Bezüglich des Revisionsverbands fehlen im Ersturteil ebenfalls nähere Feststellungen. Hiezu verwies das Berufungsgericht darauf, dass der Revisionsverband vom Gesetz her nicht die Funktion habe, die Interessen seiner Mitglieder in deren Funktion als Arbeitgeber zu vertreten; vielmehr habe er in Bezug auf gemeinnützige Bauvereinigungen die Einhaltung der Bestimmungen des WGG zu überprüfen (§ 5 WGG). Der Umfang der Kollektivvertragsfähigkeit ergibt sich auch hier primär aus dem Zuerkennungsbescheid, hilfsweise aus den Statuten. Auch diese werden vom Erstgericht beizuschaffen sein.
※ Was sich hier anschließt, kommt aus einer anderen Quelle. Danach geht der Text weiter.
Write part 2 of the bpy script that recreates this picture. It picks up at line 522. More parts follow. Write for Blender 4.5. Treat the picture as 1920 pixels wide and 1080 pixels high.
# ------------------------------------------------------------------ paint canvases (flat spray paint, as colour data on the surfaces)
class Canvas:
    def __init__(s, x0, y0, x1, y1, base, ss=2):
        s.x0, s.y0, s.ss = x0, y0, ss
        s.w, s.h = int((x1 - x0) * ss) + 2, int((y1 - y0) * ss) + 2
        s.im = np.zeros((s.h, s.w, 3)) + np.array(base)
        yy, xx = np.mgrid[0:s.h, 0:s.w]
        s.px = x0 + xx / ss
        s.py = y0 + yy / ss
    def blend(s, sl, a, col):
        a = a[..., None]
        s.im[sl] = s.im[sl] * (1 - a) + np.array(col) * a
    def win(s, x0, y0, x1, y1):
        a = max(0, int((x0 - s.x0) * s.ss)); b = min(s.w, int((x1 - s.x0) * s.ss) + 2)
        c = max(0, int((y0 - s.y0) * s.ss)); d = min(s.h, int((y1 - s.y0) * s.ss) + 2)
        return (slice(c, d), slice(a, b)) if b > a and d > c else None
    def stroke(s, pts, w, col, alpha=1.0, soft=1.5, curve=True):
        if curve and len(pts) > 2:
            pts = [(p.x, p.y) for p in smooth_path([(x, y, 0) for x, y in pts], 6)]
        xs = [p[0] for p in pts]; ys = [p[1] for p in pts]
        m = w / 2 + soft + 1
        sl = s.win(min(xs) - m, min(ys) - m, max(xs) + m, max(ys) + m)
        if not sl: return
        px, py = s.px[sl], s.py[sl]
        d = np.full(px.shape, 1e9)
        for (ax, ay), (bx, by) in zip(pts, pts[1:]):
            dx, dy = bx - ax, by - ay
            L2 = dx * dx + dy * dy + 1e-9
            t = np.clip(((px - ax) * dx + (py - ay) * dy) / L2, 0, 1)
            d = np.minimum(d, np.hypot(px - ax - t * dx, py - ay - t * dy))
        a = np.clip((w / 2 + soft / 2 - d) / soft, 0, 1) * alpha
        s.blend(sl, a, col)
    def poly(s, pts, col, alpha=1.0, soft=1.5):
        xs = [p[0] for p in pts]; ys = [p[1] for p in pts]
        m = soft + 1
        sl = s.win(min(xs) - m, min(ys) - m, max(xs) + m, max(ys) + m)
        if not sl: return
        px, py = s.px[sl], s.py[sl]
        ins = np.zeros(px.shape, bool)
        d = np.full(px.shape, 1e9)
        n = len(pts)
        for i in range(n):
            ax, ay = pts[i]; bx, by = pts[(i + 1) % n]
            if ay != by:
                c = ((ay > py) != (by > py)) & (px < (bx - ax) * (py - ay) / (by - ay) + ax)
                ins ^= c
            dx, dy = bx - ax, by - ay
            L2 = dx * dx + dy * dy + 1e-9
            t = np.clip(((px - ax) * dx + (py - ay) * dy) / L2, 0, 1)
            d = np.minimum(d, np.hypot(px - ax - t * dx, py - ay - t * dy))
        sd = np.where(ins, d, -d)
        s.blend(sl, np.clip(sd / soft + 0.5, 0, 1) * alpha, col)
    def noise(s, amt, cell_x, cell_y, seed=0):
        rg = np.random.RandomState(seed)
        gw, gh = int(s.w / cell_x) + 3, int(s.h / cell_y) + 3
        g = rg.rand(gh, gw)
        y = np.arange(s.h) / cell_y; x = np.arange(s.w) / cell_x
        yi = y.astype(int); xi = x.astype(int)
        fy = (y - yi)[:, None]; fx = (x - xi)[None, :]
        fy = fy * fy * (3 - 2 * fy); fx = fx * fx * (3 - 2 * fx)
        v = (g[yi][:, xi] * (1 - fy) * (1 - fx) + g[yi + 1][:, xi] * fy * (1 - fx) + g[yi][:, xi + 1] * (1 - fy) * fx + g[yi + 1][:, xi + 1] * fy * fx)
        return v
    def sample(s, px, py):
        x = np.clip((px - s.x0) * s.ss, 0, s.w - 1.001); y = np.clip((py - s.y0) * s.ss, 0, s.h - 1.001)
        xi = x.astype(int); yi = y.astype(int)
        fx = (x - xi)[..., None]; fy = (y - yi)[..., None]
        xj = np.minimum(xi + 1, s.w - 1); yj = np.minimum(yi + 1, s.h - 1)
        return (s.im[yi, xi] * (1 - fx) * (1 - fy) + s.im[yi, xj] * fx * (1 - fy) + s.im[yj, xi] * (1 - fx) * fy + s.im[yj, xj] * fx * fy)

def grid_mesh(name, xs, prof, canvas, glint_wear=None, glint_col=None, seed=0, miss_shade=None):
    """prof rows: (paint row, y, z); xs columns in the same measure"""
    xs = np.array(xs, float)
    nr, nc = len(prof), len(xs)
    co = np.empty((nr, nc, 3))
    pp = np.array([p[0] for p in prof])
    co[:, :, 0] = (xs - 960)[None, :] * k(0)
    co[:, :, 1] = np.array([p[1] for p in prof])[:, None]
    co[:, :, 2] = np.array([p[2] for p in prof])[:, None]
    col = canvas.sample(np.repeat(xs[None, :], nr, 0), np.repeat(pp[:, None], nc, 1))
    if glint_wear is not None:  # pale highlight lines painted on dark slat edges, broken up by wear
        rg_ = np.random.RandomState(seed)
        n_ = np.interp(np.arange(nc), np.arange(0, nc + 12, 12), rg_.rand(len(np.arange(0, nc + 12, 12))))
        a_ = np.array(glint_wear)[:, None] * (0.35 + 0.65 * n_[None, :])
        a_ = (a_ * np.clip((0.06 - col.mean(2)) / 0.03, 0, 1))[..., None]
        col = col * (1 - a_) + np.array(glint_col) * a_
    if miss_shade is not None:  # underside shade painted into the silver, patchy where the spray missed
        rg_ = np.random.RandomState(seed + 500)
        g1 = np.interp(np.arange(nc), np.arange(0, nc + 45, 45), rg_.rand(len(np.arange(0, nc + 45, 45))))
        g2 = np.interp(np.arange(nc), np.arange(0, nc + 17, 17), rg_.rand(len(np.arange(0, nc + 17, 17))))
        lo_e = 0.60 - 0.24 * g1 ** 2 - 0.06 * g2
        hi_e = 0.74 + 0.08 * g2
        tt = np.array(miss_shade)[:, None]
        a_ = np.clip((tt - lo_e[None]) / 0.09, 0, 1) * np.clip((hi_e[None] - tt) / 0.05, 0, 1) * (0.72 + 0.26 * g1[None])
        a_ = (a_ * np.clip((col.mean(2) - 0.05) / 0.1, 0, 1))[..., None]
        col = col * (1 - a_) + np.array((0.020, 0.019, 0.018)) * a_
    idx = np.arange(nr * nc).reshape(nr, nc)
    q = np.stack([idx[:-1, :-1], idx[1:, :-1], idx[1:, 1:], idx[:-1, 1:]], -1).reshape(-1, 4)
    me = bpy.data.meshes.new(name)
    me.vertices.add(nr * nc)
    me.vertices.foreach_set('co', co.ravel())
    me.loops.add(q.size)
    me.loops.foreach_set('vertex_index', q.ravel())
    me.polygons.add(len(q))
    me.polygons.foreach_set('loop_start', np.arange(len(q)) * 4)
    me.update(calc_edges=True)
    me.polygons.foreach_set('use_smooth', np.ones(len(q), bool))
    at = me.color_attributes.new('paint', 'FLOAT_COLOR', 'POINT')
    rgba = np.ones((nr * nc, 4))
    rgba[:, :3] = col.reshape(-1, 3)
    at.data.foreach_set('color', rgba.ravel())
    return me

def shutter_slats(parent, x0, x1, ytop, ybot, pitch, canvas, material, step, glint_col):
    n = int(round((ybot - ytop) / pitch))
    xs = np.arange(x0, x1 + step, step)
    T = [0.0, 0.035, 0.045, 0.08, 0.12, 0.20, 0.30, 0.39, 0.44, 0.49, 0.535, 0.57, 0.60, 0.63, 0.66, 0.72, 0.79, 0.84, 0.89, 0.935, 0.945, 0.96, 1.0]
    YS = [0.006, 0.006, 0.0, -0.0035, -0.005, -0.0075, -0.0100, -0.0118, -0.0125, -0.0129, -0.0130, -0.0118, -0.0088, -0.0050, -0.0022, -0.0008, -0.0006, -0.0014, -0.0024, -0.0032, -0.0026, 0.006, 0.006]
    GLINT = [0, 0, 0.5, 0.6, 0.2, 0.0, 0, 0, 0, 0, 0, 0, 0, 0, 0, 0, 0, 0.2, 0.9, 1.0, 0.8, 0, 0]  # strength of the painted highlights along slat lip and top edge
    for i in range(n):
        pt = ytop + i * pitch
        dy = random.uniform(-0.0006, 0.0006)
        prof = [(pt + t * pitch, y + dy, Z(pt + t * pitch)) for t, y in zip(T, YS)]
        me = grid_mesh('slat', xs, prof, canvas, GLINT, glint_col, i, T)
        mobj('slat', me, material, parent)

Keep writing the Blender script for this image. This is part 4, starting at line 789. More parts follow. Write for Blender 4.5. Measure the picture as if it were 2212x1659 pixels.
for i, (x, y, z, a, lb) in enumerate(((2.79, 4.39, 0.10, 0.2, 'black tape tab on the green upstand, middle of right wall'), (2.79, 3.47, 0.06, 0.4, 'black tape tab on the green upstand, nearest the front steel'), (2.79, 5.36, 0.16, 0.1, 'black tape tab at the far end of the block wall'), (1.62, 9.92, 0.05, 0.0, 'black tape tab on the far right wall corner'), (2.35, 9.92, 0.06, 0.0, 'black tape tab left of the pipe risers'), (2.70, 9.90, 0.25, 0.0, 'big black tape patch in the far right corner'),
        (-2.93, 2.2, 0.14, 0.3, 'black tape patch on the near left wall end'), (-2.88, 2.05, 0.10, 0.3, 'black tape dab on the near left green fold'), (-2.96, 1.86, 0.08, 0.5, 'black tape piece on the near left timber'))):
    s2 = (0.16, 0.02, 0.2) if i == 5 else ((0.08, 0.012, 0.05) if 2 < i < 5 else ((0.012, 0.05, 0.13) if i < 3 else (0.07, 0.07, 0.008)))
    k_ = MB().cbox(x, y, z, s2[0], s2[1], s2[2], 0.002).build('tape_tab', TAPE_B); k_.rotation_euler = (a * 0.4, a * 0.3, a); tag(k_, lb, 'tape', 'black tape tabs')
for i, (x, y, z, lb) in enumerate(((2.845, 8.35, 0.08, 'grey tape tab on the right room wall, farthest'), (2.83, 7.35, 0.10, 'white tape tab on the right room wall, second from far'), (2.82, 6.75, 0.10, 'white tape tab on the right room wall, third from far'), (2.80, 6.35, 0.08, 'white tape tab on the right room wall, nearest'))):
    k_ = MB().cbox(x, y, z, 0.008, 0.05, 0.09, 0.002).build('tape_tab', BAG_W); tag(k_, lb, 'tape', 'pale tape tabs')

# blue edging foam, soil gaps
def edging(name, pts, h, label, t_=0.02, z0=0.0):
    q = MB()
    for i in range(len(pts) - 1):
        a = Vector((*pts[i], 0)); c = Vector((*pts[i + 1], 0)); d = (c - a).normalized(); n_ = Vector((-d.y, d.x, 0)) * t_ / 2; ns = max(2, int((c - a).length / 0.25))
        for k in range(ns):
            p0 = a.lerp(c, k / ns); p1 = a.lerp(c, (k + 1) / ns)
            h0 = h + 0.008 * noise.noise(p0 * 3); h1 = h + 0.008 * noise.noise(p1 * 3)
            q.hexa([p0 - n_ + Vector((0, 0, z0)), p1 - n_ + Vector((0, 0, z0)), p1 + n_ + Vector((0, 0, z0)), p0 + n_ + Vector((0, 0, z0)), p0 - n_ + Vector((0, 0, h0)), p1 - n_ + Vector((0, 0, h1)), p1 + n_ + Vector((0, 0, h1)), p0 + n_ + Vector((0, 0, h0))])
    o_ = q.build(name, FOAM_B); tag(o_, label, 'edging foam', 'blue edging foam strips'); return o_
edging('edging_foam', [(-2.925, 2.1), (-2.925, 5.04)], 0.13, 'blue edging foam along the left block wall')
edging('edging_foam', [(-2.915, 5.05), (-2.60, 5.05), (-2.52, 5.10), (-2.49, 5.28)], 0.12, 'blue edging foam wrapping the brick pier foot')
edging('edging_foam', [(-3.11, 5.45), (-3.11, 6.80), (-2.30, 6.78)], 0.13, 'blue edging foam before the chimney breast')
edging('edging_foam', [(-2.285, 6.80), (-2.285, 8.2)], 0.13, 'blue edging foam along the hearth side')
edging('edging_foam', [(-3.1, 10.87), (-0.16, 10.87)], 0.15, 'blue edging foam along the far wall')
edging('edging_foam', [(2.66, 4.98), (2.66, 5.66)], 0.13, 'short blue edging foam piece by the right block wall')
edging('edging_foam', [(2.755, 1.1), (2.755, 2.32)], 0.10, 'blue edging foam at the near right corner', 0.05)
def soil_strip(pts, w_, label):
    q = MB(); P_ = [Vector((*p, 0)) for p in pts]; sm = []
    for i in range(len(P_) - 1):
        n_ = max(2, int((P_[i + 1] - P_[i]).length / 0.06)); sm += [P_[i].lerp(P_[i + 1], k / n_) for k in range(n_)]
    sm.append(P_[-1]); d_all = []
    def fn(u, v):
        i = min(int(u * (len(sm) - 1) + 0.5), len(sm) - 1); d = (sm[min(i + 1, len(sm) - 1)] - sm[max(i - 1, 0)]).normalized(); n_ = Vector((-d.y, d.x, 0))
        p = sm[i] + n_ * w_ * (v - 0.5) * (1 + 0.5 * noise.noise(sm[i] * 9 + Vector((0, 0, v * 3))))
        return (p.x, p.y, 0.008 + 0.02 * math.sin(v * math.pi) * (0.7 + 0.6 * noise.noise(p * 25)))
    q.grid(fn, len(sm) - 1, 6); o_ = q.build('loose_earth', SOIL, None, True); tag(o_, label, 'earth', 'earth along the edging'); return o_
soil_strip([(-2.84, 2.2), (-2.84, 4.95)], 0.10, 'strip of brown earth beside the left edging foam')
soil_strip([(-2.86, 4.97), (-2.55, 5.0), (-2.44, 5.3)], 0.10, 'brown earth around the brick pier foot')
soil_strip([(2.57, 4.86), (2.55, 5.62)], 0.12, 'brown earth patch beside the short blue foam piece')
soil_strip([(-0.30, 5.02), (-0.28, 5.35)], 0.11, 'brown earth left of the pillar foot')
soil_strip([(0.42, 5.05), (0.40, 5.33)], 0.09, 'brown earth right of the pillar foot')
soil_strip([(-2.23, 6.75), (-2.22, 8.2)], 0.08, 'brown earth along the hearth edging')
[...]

Erst nach diesbezüglicher Abklärung kann gesagt werden, ob die Beklagte in Bezug auf den Revisionsverband Mitglied einer Vereinigung ist, deren Kollektivvertragsfähigkeit sich auch auf den Abschluss von Dienstverträgen mit Hausbesorgern erstreckt.

Wenn das Berufungsgericht der Ansicht ist, dass der Sachverhalt noch nicht genügend geklärt ist, dann kann der Oberste Gerichtshof, der nicht Tatsacheninstanz ist, dem nicht entgegentreten (RIS-Justiz RS0042179 ua). Dem Rekurs der Klägerin ist daher ein Erfolg zu versagen. Auf die in den Rekursen beider Parteien angesprochene Berechnung des Entgelts ist im gegenwärtigen Verfahrensstadium nicht einzugehen, solange noch nicht feststeht, ob das Hausbesorgerdienstverhältnis zwischen den Parteien einem Mindestlohntarif unterlag.

Der Kostenvorbehalt beruht auf § 52 Abs 1 ZPO.